During 1994 alone, the fraternity faced $2 million in claims, some from members who tumbled down stairs, fell through glass windows, or had other injuries or problems linked to alcohol, he said. The claims handled by an insurer were equal to 40 percent of the group's overall budget.

So, in a move that caused some tension among members, the fraternity's national governing body agreed in 1997 to purge its housing of alcohol. It has begun to see positive results.

Yearly claims against the fraternity have declined to $12,000. Liability premiums that each member must pay have dropped from $140 a year to $100.

Fraternity leaders said they have no illusions that a ban on alcohol alone will solve the problem.

So along with sending representatives into the homes to check for compliance, leaders are organizing major awareness programs about alcohol and drug abuse.

Not every house has embraced the idea.

A chapter of Phi Delta Theta at Cornell University opted to disband rather than adhere to the new rules, so the national fraternity recruited a replacement chapter. At the University of Michigan, a fraternity that violated the alcohol ban and other risk management rules was shut down.
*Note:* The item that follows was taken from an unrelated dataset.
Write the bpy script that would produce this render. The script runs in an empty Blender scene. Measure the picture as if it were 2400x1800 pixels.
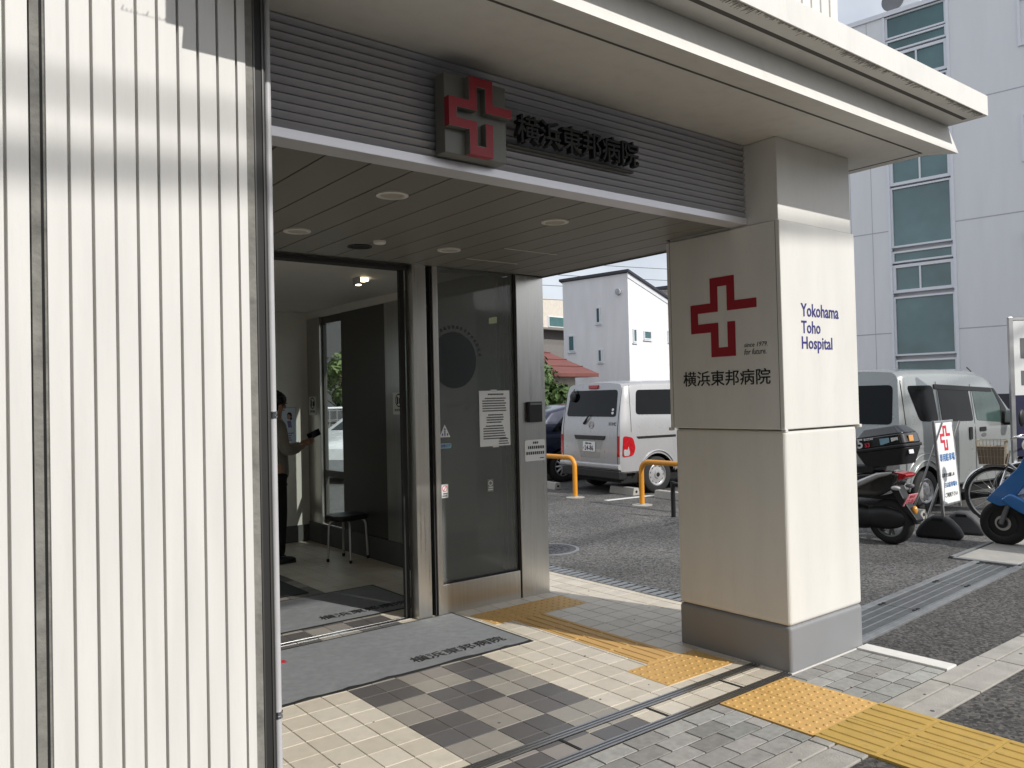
import bpy, bmesh, math, random
from mathutils import Vector, Matrix
R = math.radians
random.seed(7)
C = bpy.context.scene.collection
scene = bpy.context.scene

# ---------------------------------------------------------------- camera, sky, sun, exposure
YAW, PITCH, ROLL = R(38.10), R(1.05), R(-1.337)
fwd = Vector((math.sin(YAW)*math.cos(PITCH), math.cos(YAW)*math.cos(PITCH), math.sin(PITCH)))
r0 = Vector((math.cos(YAW), -math.sin(YAW), 0)); u0 = r0.cross(fwd)
rt = math.cos(ROLL)*r0 + math.sin(ROLL)*u0
up = -math.sin(ROLL)*r0 + math.cos(ROLL)*u0
cd = bpy.data.cameras.new('camera'); cam = bpy.data.objects.new('camera', cd); C.objects.link(cam)
cam.matrix_world = Matrix(((rt.x, up.x, -fwd.x, 0), (rt.y, up.y, -fwd.y, 0), (rt.z, up.z, -fwd.z, 1.6), (0, 0, 0, 1)))
cd.sensor_width = 36; cd.lens = 1896.3/2400*36; cd.clip_start = 0.02; cd.clip_end = 2000
scene.camera = cam

SUN_EL = R(34); SUN_DX, SUN_DY = 0.27, -0.963          # horizontal direction towards the sun
sd = Vector((SUN_DX*math.cos(SUN_EL), SUN_DY*math.cos(SUN_EL), math.sin(SUN_EL))).normalized()
sl = bpy.data.lights.new('sun', 'SUN'); sl.energy = 3.5; sl.angle = R(0.53); sl.color = (1.0, 0.965, 0.915)
so = bpy.data.objects.new('sun', sl); C.objects.link(so); so.location = (0, 0, 30)
so.rotation_euler = sd.to_track_quat('Z', 'Y').to_euler()

w = bpy.data.worlds.new('World'); scene.world = w; w.use_nodes = True
nt = w.node_tree; nt.nodes.clear()
sky = nt.nodes.new('ShaderNodeTexSky'); sky.sky_type = 'NISHITA'; sky.sun_disc = False
sky.sun_elevation = SUN_EL; sky.sun_rotation = math.atan2(SUN_DX, SUN_DY)
sky.air_density = 1.0; sky.dust_density = 2.5; sky.ozone_density = 1.0
tc = nt.nodes.new('ShaderNodeTexCoord')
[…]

Still, national leaders believe that most chapters will find the change to their advantage.

"It's a lot safer. It's a lot more pleasant to have guests over," Hockman said. "Because they like it, they choose to perpetuate it."

At Washington and Jefferson, Stebbins said he believes fraternities that are able to stick to the policy once classes start Aug. 30 may gain a recruiting edge. That's because college students have grown more discriminating in their housing tastes and less tolerant of living with the aftermath of somebody else's party, including beer-splattered floors.

"It's this whole consumer thing," he said. "They may not want to pay a bunch of money to stick to the floor."